La suite de la réponse montre un deuxième problème que rencontrent de nombreux décideurs européens lorsqu’ils évaluent leurs interlocuteurs potentiels. Le ministre a assuré qu’il avait reçu des informations des autorités de sécurité néerlandaises (AIVD) disant que les organisations avec lesquelles il était associé ne représentaient pas une « menace pour la sécurité nationale » et qu’il avait donc continué à travailler avec elles. Il semble donc diviser les candidats à une potentielle coopération en deux catégories : les personnes impliquées dans des activités terroristes et constituant donc une menace pour la sécurité nationale ne devraient pas être considérées comme des partenaires de coopération, tandis que toutes les autres devraient être choisis comme des partenaires. Il semblait ignorer le fait qu’il pourrait y avoir une troisième catégorie composée d’individus et d’organisations qui, bien qu’ils ne soient pas impliqués dans des activités terroristes et ne représentent pas une menace directe, possède un agenda et un programme qui sont incompatibles avec la vision du gouvernement néerlandais par rapport à l’intégration.

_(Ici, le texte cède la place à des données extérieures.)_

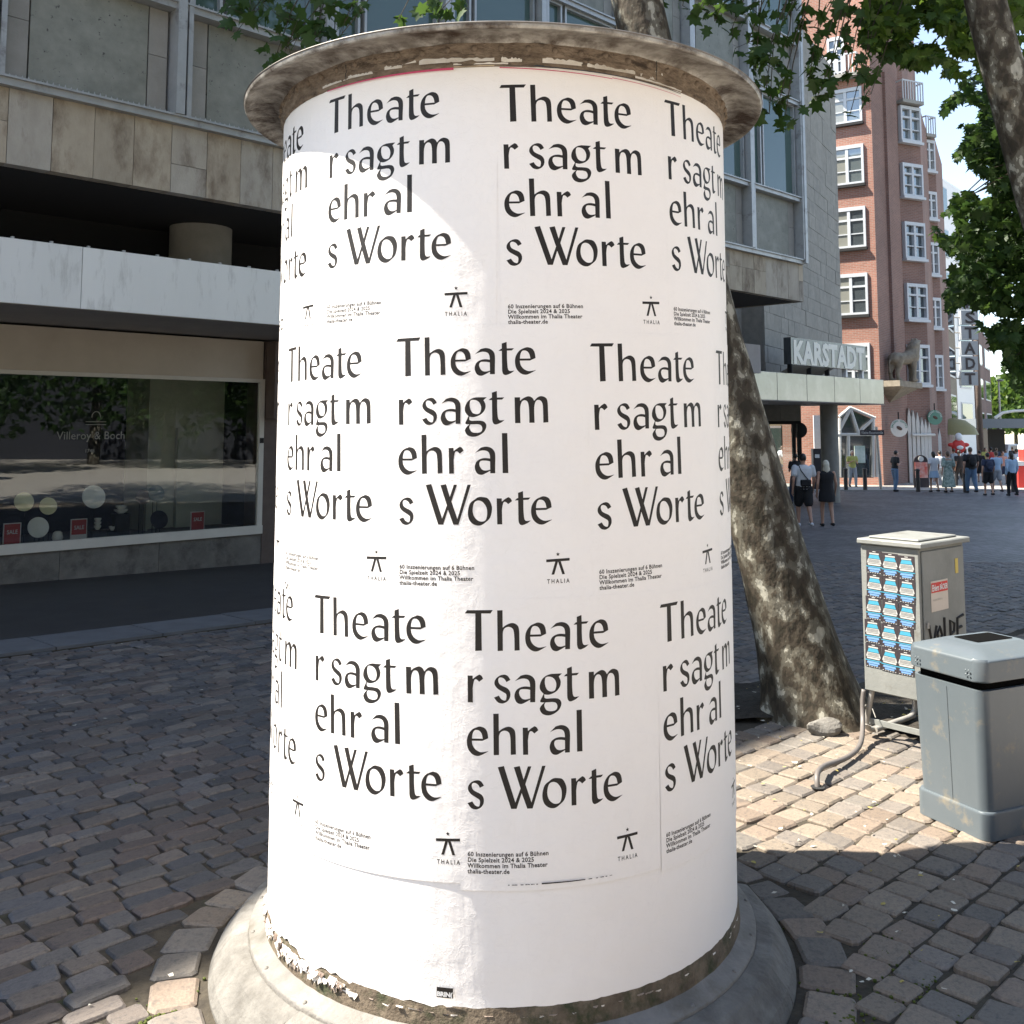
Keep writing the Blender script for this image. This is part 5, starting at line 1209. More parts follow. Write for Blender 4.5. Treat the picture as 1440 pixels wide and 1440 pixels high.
# round cafe signs
def cafe(px, py, Y, rad, label, m_, hang):
    q = at(px, py, Y); t = thing('cafe_sign', label, 'sign', q)
    mb = MB(); mb.tube([(q.x, q.y, q.z), (q.x, q.y+.1, q.z)], rad, 28); build('disc', mb, M['offwhite'] if hang else M['green'], t)
    mb = MB(); mb.tube([(q.x, q.y-.012, q.z), (q.x, q.y-.004, q.z)], rad*.66, 24); build('inner_disc', mb, m_, t)
    mb = MB(); mb.ell((q.x, q.y-.03, q.z), (rad*.36, .02, rad*.20), 14, 8, Matrix.Rotation(.5, 3, 'Y')); build('coffee_bean', mb, M['brown'], t)
    mb = MB(); txt = 'BALZAC COFFEE'
    for i, ch in enumerate(txt):
        if ch == ' ': continue
        V_, F_ = ftext(ch, rad*.28, .004, 1, 1, 'CENTER'); t_ = R(90) - (i - 6)*.24; rr = rad*.74
        mb.add([(q.x + math.cos(t_)*(rr+v[1]) + math.sin(t_)*v[0], q.y-.02, q.z + math.sin(t_)*(rr+v[1]) - math.cos(t_)*v[0]) for v in V_], F_)
    build('sign_letters', mb, M['green'] if hang else M['offwhite'], t, fix=False)
    mb = MB(); mb.tube([(q.x, q.y+.05, q.z+rad), (q.x, q.y+.05, q.z+rad+.35)], .03, 6); build('hanger', mb, M['gap'], t)
cafe(1264.5, 602, 48.3, .42, 'round white coffee sign on the brick pier under the lion', M['offwhite'], True)
cafe(1315, 587, 52, .38, 'round green coffee sign hanging above the pointed posts', M['green'], False)
# A-board
q = gp(1295, 46); t = thing('pavement_board', 'red and pink pavement board with black arched top before the cafe', 'pavement board', q)
a_, b_ = at(1287, 672, 46), at(1304, 650, 46)
mb = MB(); mb.box(a_.x-.05, b_.x+.05, 46, 46.06, gz(0, 46)+.03, b_.z); mb.tube([((a_.x+b_.x)/2, 46, b_.z), ((a_.x+b_.x)/2, 46.06, b_.z)], (b_.x-a_.x)/2+.04, 20); build('frame', mb, M['stblack'], t)
mb = MB(); mb.box(a_.x, b_.x, 45.98, 45.997, a_.z, b_.z); build('poster', mb, mat('board_print', (.6, .08, .05), (.65, .42, .36), 5, .6, detail=1), t)
mb = MB(); mb.tube([((a_.x+b_.x)/2, 45.97, b_.z+.15), ((a_.x+b_.x)/2, 45.998, b_.z+.15)], .12, 14); build('logo_disc', mb, M['offwhite'], t)

# bollards
for i, (px, pt, Y, lab) in enumerate(((1187, 664, 43.6, 'dark bollard beside the concrete column'), (1214, 663, 43.6, 'dark bollard in front of the truss entrance'), (1288, 661, 42.6, 'dark bollard in front of the pavement board'), (1354, 655, 42.2, 'dark bollard between the patterned dress and the backpack man'), (1421, 655, 42.5, 'dark bollard beside the woman in black trousers'))):
    p = gp(px, Y); h = .95; t = thing('bollard', lab, 'bollard', p, 0, 'bollards along the pavement edge')
    mb = MB(); mb.lathe([(.09, -.02), (.085, h-.08)], p, 14); build('post', mb, M['bollard'], t, True)
    mb = MB(); mb.lathe([(.10, h-.08), (.10, h-.02), (.06, h+.01), (.001, h+.02)], p, 14); build('cap', mb, M['bollard'], t, True)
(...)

Curieusement, c’est en fait la position de l’agence de sécurité néerlandaise, qui a publié un rapport public sur les Frères musulmans aux Pays-Bas quelques mois après le discours parlementaire du ministre. Bien que le rapport n’y fasse pas directement référence, il aborde les deux lacunes de son évaluation : « Tous les Frères musulmans ou leurs sympathisants ne peuvent pas être identifiés comme tels. Ils ne révèlent pas toujours leur loyauté religieuse et leur agenda ultra-orthodoxe envers les étrangers. « Essentiellement, l’AIVD a clairement indiqué que l’utilisation par le ministre d’une approche formaliste est trompeuse lorsqu’il essaie de déterminer si un individu ou une organisation est membre des Frères musulmans ou en fait de tout autre mouvement islamiste occidental actif ».
La deuxième partie de l’argumentation du ministre néerlandais, dans laquelle il disait que leur coopération n’était pas erronée parce que leur interlocuteur ne représentait pas une menace pour la sécurité nationale, a également été indirectement abordée par l’AIVD. Le rapport de l’autorité indiquait :
« Coopératifs et modérés, semblent-ils, dans leur attitude envers la société occidentale, ils [les frères musulmans] n’ont certainement aucune intention violente. Toutefois, ils essaient d’ouvrir la voie à l’islam ultraconservateur pour lui donner un rôle plus important dans le monde occidental en exerçant une influence religieuse sur les communautés immigrées musulmanes et en forgeant de bonnes relations avec les éminents leaders d’opinion : politiciens, fonctionnaires, organisations sociales traditionnelles, clergé non islamique, universitaires, journalistes, etc. Cette politique de coopération s’est accentuée ces dernières années et pourrait éventuellement annoncer une certaine libéralisation des idées du mouvement. Ils se présentent comme des défenseurs largement soutenus et des représentants légitimes de la communauté islamique. Mais le but ultime – bien qu’il ne soit pas franchement révélé – est de créer, puis de mettre en place un bloc musulman ultraconservateur en Europe occidentale […].